■ **Task prompt**: Repeat each line exactly, leaving nothing out.

+-------+

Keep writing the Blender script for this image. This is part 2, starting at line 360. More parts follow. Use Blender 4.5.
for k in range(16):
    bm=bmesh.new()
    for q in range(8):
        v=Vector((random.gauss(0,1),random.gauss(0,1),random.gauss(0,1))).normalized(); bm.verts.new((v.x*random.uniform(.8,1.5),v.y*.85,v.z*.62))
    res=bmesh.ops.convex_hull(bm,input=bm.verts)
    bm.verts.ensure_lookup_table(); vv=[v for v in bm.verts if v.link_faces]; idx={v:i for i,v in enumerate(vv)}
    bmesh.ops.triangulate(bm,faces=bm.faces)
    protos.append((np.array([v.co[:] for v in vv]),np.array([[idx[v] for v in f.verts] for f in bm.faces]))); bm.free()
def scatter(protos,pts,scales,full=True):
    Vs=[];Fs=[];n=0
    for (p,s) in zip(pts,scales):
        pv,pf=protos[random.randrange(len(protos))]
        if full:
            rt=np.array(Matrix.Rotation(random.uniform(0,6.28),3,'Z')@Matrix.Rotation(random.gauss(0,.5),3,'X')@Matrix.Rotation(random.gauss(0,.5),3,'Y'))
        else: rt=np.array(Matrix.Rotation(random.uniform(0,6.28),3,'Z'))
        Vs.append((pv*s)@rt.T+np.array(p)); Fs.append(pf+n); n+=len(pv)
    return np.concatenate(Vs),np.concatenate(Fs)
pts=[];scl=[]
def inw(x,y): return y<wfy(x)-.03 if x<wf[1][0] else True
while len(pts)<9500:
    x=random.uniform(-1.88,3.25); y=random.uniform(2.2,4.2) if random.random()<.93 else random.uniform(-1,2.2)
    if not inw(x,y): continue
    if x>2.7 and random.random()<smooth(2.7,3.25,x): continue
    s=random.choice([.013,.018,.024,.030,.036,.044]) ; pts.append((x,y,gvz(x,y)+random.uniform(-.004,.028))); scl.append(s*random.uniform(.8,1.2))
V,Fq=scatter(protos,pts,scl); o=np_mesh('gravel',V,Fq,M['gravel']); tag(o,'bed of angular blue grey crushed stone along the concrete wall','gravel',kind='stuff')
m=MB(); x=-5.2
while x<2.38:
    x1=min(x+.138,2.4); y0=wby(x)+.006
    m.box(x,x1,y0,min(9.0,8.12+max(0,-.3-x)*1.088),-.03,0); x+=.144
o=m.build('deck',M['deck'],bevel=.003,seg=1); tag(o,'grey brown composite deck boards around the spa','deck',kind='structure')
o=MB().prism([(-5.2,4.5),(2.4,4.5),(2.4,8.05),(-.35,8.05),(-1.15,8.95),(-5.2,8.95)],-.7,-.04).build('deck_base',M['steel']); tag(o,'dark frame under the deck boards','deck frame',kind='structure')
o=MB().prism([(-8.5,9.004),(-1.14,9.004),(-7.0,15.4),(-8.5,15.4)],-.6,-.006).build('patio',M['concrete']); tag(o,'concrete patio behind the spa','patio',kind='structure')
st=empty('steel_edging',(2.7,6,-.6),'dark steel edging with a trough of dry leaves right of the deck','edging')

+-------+

■ **Output for this exercise**:
Keep writing the Blender script for this image. This is part 2, starting at line 360. More parts follow. Use Blender 4.5.
for k in range(16):
    bm=bmesh.new()
    for q in range(8):
        v=Vector((random.gauss(0,1),random.gauss(0,1),random.gauss(0,1))).normalized(); bm.verts.new((v.x*random.uniform(.8,1.5),v.y*.85,v.z*.62))
    res=bmesh.ops.convex_hull(bm,input=bm.verts)
    bm.verts.ensure_lookup_table(); vv=[v for v in bm.verts if v.link_faces]; idx={v:i for i,v in enumerate(vv)}
    bmesh.ops.triangulate(bm,faces=bm.faces)
    protos.append((np.array([v.co[:] for v in vv]),np.array([[idx[v] for v in f.verts] for f in bm.faces]))); bm.free()
def scatter(protos,pts,scales,full=True):
    Vs=[];Fs=[];n=0
    for (p,s) in zip(pts,scales):
        pv,pf=protos[random.randrange(len(protos))]
        if full:
            rt=np.array(Matrix.Rotation(random.uniform(0,6.28),3,'Z')@Matrix.Rotation(random.gauss(0,.5),3,'X')@Matrix.Rotation(random.gauss(0,.5),3,'Y'))
        else: rt=np.array(Matrix.Rotation(random.uniform(0,6.28),3,'Z'))
        Vs.append((pv*s)@rt.T+np.array(p)); Fs.append(pf+n); n+=len(pv)
    return np.concatenate(Vs),np.concatenate(Fs)
pts=[];scl=[]
def inw(x,y): return y<wfy(x)-.03 if x<wf[1][0] else True
while len(pts)<9500:
    x=random.uniform(-1.88,3.25); y=random.uniform(2.2,4.2) if random.random()<.93 else random.uniform(-1,2.2)
    if not inw(x,y): continue
    if x>2.7 and random.random()<smooth(2.7,3.25,x): continue
    s=random.choice([.013,.018,.024,.030,.036,.044]) ; pts.append((x,y,gvz(x,y)+random.uniform(-.004,.028))); scl.append(s*random.uniform(.8,1.2))
V,Fq=scatter(protos,pts,scl); o=np_mesh('gravel',V,Fq,M['gravel']); tag(o,'bed of angular blue grey crushed stone along the concrete wall','gravel',kind='stuff')
m=MB(); x=-5.2
while x<2.38:
    x1=min(x+.138,2.4); y0=wby(x)+.006
    m.box(x,x1,y0,min(9.0,8.12+max(0,-.3-x)*1.088),-.03,0); x+=.144
o=m.build('deck',M['deck'],bevel=.003,seg=1); tag(o,'grey brown composite deck boards around the spa','deck',kind='structure')
o=MB().prism([(-5.2,4.5),(2.4,4.5),(2.4,8.05),(-.35,8.05),(-1.15,8.95),(-5.2,8.95)],-.7,-.04).build('deck_base',M['steel']); tag(o,'dark frame under the deck boards','deck frame',kind='structure')
o=MB().prism([(-8.5,9.004),(-1.14,9.004),(-7.0,15.4),(-8.5,15.4)],-.6,-.006).build('patio',M['concrete']); tag(o,'concrete patio behind the spa','patio',kind='structure')
st=empty('steel_edging',(2.7,6,-.6),'dark steel edging with a trough of dry leaves right of the deck','edging')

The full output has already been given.